Right, we can only be responsible for our own attitude and response. Yet, I am learning more and more that this is never an excuse for quitting the process, as in when we are tempted to think, "I've done the right thing. The other person responded badly. It's off my shoulders and I can go work on something else now." If it is a permanent relationship, such as a family relationship, a relationship that (by definition of and in respect for the type of relationship) deserves to be salvaged, we need to be willing to try as hard as possible to get inside the other person's head, and have compassion for the other person's viewpoint. "Compassion for" is not the same as "acceptance of." You can be compassionate while disagreeing.

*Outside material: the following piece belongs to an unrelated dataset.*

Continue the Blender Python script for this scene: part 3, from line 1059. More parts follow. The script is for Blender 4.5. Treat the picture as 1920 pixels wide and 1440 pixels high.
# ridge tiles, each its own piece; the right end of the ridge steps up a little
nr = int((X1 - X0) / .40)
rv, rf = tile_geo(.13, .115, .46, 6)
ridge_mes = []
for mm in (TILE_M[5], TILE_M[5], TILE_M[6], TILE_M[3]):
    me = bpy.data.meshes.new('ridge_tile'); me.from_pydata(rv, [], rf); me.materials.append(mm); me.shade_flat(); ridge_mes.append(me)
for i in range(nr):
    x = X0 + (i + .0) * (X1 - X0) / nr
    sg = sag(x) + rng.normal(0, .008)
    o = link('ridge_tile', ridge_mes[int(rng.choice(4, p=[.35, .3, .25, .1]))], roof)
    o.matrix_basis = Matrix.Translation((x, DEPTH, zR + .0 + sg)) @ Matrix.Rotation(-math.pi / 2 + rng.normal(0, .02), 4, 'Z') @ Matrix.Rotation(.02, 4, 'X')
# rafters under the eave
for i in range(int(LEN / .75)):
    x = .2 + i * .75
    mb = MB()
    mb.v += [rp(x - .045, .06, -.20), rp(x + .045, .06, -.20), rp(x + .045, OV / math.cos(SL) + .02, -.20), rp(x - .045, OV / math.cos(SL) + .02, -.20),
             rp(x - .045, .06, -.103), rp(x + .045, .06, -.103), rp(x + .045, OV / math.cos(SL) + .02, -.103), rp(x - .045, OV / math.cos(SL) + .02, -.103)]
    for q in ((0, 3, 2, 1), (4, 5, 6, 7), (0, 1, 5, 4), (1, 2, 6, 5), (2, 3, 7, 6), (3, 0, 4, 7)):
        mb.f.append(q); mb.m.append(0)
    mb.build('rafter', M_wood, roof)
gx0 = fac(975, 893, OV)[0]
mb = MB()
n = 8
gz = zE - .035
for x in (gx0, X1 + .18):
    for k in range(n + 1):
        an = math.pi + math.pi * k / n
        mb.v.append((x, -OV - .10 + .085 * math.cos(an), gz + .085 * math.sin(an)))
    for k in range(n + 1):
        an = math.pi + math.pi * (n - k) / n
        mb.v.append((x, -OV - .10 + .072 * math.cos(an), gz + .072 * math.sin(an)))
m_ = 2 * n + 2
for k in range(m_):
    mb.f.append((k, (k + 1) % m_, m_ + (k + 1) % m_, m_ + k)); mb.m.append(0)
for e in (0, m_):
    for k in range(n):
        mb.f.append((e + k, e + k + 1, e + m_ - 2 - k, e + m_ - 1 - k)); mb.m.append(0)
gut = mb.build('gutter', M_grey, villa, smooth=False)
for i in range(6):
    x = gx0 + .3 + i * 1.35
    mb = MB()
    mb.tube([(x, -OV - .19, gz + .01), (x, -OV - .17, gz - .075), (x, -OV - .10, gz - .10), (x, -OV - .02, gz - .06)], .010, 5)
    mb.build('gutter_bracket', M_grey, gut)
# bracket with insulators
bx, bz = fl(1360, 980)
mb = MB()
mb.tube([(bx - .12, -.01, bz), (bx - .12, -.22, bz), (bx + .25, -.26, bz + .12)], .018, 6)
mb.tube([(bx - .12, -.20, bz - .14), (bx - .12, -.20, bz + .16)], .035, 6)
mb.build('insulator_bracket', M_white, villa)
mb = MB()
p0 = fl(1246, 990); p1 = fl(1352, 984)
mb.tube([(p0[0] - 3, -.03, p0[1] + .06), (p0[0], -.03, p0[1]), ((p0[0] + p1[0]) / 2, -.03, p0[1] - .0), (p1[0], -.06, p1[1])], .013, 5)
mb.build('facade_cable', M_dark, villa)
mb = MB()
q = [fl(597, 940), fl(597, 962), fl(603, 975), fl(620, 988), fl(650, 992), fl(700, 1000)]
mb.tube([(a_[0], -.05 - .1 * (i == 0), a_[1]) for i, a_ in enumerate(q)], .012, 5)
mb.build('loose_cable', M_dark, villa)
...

However, if you start from a foundation of compassion, you will be able to disagree more kindly. In an argument, you pretty much categorically never win anyone over to your side by being unkind.

I wish I'd outlined the other side of the three layers of communication, above, because it's important always to be considering both points of view:

1) There's what you meant to say--
(conversely, what the person speaking to you meant to communicate)
2) There's what you actually said--
(conversely, the words the person spoke to you in an attempt to express him/herself)
3) There's what the person you were speaking to understood you to say--
(conversely, understand that you are interpreting what you heard someone say, and you may need to ask clarifying questions to determine whether your interpretation is accurate)

It is such a pity and a shame when people decide to take offense at particular words and proceed to insist, "But you SAID. . ." regardless of another person's attempts to clarify his/her meaning. When we decide to take offense because of our own rigid interpretation of what someone said, we can do a lot of damage to a relationship, and we are not growing in humility or grace.